All bathrooms were also made gender neutral for the day. “Having gender-neutral multi-occupancy bathrooms [...] helps to deconstruct [...] the attitude a lot of people have, which is where ‘boys are boys, girls are girls, and boys and girls are separate, and different, and opposite in a lot of ways,’” said senior Connie Walden, who identifies as nonbinary and was an organizer of the event. With gender-neutral bathrooms, there is no stigma associated with choosing the ‘wrong’ bathroom for the trans community. “The number of trans people who are harassed because they’re in the wrong bathroom is just stupid, it’s just an unbelievably common occurrence in our society,” Walden continued.

“[The gender-neutral bathrooms are] something that [...] we can discuss as a community going forward, if that’s something that we would keep, but all decisions that would talk about the use of all our bathrooms that way would be something that we would discuss with the larger community,” Principal Eric Contreras said. The comfort of the student body would be critical if this change were to happen, along with a balance between gender-neutral bathrooms and gender specific bathrooms. “The biggest issue would probably be pushback [...] and also it does take a big transition to do that,” Walden said.

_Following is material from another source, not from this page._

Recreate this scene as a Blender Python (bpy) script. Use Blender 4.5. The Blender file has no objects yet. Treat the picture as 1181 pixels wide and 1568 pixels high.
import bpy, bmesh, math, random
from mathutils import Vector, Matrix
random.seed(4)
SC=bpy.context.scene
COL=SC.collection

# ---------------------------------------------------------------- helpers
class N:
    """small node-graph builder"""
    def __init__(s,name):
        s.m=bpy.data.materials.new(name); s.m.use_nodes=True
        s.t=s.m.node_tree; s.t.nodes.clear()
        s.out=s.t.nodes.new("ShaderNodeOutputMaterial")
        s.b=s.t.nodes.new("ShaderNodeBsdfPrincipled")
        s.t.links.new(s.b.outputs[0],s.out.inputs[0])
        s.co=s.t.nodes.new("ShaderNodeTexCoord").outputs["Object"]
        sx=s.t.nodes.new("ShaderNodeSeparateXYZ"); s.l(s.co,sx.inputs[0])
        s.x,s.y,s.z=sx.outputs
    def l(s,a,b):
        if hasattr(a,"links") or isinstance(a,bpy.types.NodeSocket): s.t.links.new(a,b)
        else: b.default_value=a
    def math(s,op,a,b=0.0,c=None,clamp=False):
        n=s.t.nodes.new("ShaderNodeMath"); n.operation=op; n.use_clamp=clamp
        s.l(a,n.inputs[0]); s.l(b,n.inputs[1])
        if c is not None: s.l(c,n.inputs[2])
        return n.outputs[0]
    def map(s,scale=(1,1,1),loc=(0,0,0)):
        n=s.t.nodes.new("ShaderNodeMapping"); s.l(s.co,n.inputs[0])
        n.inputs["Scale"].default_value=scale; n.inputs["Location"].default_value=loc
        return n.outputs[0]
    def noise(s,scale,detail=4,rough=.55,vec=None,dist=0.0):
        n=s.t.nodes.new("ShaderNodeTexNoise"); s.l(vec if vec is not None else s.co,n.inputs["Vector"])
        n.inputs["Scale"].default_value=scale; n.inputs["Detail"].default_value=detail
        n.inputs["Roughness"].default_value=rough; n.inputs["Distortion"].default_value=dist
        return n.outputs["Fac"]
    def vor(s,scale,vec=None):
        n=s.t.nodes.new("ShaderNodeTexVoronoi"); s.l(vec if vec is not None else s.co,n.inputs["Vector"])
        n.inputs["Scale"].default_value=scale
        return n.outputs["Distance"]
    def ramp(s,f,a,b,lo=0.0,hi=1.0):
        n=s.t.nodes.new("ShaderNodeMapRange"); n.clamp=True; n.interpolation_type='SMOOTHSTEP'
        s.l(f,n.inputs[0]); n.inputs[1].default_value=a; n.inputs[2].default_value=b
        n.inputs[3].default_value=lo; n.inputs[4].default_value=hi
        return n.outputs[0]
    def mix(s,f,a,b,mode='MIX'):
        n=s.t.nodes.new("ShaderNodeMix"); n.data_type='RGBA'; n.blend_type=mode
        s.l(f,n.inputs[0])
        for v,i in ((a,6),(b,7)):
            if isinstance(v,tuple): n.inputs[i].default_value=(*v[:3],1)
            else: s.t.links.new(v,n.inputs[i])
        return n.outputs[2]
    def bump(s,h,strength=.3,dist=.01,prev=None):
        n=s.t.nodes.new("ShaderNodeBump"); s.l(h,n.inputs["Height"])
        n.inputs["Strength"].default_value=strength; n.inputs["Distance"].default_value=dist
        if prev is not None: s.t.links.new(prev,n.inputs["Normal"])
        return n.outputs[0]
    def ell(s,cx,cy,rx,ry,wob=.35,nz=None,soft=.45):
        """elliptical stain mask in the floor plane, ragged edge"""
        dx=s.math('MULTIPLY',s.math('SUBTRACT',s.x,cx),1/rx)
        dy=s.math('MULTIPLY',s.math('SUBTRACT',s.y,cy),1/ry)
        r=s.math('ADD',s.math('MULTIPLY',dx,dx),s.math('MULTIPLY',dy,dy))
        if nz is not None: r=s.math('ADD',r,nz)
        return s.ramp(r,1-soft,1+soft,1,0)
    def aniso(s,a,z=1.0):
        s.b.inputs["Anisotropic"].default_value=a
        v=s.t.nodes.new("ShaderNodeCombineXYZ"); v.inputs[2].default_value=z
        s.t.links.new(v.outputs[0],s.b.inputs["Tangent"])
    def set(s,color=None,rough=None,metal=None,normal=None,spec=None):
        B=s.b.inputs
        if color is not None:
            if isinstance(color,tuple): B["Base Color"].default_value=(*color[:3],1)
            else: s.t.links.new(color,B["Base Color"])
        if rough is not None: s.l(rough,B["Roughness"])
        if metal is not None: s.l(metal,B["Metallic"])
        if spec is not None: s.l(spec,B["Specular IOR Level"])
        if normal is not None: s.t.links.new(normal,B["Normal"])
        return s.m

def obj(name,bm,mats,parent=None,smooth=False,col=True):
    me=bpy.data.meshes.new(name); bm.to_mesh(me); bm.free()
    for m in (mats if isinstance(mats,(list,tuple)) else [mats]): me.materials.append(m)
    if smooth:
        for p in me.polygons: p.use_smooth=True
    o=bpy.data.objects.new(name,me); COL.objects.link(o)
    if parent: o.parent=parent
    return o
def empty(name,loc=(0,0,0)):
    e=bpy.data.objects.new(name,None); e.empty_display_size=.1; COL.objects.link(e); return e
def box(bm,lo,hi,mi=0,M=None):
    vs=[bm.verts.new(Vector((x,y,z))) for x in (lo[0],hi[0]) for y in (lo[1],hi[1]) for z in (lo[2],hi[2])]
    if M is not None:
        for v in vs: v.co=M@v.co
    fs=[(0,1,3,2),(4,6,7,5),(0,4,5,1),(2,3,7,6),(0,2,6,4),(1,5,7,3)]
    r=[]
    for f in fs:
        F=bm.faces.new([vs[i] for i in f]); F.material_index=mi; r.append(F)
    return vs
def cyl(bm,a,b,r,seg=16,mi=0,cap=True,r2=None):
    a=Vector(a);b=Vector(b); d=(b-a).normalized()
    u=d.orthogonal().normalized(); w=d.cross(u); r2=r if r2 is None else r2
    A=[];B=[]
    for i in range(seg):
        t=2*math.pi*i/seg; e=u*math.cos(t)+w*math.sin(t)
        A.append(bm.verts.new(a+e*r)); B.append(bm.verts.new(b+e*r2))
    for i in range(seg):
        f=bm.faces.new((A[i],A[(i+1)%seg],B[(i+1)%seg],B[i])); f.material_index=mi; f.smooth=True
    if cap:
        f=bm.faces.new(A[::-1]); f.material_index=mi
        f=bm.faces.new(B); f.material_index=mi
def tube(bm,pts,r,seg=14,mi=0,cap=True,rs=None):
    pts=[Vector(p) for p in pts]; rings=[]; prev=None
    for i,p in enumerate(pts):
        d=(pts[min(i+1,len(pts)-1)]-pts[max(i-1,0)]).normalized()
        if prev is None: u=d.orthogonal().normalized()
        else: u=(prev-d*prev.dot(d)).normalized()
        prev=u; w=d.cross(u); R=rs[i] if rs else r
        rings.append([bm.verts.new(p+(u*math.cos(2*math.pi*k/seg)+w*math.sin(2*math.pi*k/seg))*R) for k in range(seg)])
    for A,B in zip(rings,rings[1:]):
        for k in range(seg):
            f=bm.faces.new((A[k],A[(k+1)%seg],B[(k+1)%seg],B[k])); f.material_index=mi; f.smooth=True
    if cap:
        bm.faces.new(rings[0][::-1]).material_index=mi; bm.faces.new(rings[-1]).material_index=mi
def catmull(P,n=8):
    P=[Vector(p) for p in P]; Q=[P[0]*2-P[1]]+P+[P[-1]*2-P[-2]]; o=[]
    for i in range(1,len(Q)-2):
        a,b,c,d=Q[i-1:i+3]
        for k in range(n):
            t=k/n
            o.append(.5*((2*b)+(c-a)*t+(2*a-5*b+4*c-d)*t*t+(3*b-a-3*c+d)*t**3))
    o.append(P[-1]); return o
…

Attendees participated in over 30 workshops available at the event. The Trevor Project, a nonprofit organization focused on crisis intervention for LGBTQ youth, held an interactive workshop that taught professional techniques for supporting LGBTQ youth. PFLAG NYC, an organization that addresses LGBTQ family issues, hosted a workshop for students and staff on coming out to their friends and family. Attendees were also able to hear coming out stories and ask speakers questions.

Many LGBTQ activists, including New York City First Lady Chirlane McCray, former NFL player Wade Davis, and drag queen Miss Peppermint from RuPaul's Drag Race, came and spoke to attendees. “They shared their very personal stories about how it’s okay to advocate for yourself and [...] be who you are, and that the journey can be hard, but there are people here to support you,” Contreras said. Through listening to the experiences of other well-known members of the LGBTQ community, students learned that they are not alone in the struggles that they face.

The event was proposed by the DOE’s first liaison for LGBTQ students, Jared Fox, who reached out to Contreras and asked if the event could be held at Stuyvesant. Fox and Contreras had previously worked together when Contreras worked as Head of Social Studies for New York City.

“I was honored to hold the first ever summit in all of New York. We have to be leaders in supporting great initiatives and [...] the very foundational pieces of who we are as a country as far as democracy and equality,” Contreras said. If given the opportunity, Stuyvesant is open to the possibility of holding another GSA Summit next year.